■ WRITTEN REQUEST
Check every line below for the string "this", and copy the lines that contain it.

[Records with scene code]

— Begin —

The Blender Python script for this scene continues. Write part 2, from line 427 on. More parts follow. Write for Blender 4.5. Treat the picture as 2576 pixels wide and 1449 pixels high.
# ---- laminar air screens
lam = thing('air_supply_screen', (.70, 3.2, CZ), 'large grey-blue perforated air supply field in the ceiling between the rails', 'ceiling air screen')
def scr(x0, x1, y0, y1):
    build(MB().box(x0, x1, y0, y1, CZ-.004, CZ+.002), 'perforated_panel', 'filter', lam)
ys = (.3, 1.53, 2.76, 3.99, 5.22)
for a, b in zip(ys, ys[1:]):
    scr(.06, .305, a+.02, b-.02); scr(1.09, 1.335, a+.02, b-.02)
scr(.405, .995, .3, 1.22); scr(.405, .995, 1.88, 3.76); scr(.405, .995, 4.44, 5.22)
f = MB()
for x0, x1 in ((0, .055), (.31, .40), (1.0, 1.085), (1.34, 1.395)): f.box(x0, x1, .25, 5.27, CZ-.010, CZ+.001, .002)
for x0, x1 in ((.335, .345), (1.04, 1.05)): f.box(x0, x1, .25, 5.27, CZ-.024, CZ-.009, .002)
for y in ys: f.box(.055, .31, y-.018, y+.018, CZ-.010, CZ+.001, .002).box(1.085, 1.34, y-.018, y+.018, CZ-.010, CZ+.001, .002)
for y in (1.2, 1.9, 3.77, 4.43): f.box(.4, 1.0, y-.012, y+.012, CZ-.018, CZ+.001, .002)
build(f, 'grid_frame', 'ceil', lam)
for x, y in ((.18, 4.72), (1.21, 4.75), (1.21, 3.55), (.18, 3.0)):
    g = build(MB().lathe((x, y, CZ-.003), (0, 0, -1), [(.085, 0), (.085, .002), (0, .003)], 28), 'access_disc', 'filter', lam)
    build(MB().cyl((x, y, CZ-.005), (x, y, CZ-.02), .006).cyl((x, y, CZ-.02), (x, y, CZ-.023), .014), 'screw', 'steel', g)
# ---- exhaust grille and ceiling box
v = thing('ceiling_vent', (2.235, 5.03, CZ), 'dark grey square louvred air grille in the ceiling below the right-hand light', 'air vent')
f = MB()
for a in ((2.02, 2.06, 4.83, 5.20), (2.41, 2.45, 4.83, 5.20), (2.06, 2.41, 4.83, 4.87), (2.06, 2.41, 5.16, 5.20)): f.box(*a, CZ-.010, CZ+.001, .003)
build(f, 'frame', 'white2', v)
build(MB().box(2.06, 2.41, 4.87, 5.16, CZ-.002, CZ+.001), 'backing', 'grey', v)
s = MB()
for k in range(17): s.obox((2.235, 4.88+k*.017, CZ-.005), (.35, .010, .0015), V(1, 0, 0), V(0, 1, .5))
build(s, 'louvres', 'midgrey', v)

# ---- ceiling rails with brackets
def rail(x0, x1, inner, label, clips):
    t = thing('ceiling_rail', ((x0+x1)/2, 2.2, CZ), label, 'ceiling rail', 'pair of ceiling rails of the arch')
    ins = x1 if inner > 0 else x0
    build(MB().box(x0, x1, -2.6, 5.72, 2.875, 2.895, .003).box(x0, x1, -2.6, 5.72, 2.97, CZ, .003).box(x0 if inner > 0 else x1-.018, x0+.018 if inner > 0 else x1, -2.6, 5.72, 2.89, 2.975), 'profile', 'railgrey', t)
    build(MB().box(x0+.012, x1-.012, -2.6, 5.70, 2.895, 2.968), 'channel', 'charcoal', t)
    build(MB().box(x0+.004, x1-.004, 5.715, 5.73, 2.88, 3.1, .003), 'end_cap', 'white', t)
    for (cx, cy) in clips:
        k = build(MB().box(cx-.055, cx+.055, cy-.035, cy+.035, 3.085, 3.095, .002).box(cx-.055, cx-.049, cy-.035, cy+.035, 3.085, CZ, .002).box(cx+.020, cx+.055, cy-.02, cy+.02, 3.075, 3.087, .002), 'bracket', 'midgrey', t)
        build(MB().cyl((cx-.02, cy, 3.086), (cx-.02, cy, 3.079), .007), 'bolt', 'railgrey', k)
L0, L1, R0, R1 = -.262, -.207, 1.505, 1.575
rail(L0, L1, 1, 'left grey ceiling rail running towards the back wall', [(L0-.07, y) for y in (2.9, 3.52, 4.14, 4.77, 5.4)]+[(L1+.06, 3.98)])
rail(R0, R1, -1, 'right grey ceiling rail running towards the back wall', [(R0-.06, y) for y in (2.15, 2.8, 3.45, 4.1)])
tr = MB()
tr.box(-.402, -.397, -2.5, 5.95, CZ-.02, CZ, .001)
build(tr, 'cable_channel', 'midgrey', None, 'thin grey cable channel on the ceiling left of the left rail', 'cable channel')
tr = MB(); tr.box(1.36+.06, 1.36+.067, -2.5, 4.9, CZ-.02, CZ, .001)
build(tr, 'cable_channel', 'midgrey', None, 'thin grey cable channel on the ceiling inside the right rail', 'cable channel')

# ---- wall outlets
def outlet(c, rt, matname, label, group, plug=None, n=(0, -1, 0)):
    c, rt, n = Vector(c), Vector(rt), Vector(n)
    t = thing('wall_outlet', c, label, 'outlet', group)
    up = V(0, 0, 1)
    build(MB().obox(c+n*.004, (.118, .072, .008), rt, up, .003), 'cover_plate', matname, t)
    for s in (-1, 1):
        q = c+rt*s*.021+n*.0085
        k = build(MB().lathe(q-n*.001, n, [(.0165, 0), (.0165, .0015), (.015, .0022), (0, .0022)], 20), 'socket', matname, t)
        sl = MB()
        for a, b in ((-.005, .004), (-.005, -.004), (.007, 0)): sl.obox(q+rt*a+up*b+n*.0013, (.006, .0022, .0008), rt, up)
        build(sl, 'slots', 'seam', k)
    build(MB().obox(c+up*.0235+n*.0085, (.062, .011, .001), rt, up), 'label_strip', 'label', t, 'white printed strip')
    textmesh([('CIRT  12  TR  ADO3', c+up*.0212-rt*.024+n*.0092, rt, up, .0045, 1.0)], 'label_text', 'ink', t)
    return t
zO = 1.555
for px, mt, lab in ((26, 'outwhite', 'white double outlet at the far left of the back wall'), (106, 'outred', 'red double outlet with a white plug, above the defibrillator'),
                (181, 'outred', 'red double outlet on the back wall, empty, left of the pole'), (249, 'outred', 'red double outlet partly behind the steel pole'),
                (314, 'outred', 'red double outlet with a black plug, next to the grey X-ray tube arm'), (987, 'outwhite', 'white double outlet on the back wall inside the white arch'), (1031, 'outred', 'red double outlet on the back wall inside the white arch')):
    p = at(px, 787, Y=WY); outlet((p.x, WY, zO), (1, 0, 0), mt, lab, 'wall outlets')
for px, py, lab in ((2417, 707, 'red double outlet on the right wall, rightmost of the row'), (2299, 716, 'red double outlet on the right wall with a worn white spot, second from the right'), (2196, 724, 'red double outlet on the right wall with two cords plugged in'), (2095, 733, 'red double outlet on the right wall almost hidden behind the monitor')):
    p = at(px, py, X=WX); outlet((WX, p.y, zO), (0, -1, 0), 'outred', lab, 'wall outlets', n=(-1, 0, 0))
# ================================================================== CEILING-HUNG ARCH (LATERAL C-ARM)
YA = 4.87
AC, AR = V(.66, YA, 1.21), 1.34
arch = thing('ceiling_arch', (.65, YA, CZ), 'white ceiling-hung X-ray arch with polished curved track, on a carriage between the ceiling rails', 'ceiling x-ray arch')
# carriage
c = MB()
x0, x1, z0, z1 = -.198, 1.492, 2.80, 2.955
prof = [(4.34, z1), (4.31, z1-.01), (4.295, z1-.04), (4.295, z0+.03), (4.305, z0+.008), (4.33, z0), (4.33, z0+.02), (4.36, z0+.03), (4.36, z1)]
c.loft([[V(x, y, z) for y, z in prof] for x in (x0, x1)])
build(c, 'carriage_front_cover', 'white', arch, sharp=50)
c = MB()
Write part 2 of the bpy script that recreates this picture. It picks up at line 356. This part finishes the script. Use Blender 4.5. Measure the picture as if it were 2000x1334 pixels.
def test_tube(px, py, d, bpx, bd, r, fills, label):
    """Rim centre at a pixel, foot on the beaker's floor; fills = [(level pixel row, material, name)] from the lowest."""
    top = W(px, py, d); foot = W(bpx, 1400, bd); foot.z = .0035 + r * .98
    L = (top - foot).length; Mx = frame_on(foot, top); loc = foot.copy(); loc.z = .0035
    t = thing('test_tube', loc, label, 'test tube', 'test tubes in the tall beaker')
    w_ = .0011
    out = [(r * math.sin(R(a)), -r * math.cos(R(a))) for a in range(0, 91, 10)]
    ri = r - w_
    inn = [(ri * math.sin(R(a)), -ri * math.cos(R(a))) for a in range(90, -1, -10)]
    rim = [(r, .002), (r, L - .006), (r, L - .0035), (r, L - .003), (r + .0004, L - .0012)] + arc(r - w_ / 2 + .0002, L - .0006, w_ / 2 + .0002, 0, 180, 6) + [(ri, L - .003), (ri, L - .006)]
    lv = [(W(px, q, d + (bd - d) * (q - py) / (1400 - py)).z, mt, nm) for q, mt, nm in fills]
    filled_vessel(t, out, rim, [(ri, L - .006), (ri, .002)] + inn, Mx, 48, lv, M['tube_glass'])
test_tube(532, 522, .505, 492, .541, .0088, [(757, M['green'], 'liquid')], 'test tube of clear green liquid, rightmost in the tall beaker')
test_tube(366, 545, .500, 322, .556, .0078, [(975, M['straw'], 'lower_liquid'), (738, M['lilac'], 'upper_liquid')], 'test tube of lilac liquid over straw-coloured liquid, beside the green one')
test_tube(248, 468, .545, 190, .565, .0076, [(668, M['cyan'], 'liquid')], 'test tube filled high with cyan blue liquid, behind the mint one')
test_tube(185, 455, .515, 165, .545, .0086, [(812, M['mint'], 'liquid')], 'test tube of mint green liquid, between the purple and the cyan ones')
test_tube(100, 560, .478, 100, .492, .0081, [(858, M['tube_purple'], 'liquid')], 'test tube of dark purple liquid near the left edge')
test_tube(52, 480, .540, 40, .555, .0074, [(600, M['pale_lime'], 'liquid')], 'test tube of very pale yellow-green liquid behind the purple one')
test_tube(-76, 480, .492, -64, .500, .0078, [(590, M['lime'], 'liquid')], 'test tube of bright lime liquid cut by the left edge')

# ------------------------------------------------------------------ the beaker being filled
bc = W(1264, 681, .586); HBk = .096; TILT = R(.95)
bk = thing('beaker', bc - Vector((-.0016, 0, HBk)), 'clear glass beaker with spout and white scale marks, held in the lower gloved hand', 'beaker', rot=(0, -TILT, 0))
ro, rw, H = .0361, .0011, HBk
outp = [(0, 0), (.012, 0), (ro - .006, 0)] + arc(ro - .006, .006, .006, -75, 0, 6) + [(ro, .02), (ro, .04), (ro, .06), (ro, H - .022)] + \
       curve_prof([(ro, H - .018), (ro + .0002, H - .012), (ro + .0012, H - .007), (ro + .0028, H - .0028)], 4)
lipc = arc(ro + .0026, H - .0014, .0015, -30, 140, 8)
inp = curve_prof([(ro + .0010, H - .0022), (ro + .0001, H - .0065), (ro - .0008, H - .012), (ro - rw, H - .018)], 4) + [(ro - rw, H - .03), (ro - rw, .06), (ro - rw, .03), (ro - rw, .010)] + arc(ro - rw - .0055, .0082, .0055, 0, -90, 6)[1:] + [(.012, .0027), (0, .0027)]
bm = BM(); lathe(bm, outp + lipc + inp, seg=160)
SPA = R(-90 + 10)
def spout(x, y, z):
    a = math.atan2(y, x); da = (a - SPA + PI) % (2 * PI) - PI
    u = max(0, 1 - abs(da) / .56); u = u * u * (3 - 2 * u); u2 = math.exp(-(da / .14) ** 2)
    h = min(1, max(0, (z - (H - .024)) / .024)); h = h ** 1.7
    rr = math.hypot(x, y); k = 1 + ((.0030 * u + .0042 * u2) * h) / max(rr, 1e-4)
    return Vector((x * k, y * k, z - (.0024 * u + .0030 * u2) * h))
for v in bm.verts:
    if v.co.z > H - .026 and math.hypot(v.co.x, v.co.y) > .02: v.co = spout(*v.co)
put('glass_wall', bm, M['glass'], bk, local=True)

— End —

■ RIGHT ANSWER
The Blender Python script for this scene continues. Write part 2, from line 427 on. More parts follow. Write for Blender 4.5. Treat the picture as 2576 pixels wide and 1449 pixels high.
Write part 2 of the bpy script that recreates this picture. It picks up at line 356. This part finishes the script. Use Blender 4.5. Measure the picture as if it were 2000x1334 pixels.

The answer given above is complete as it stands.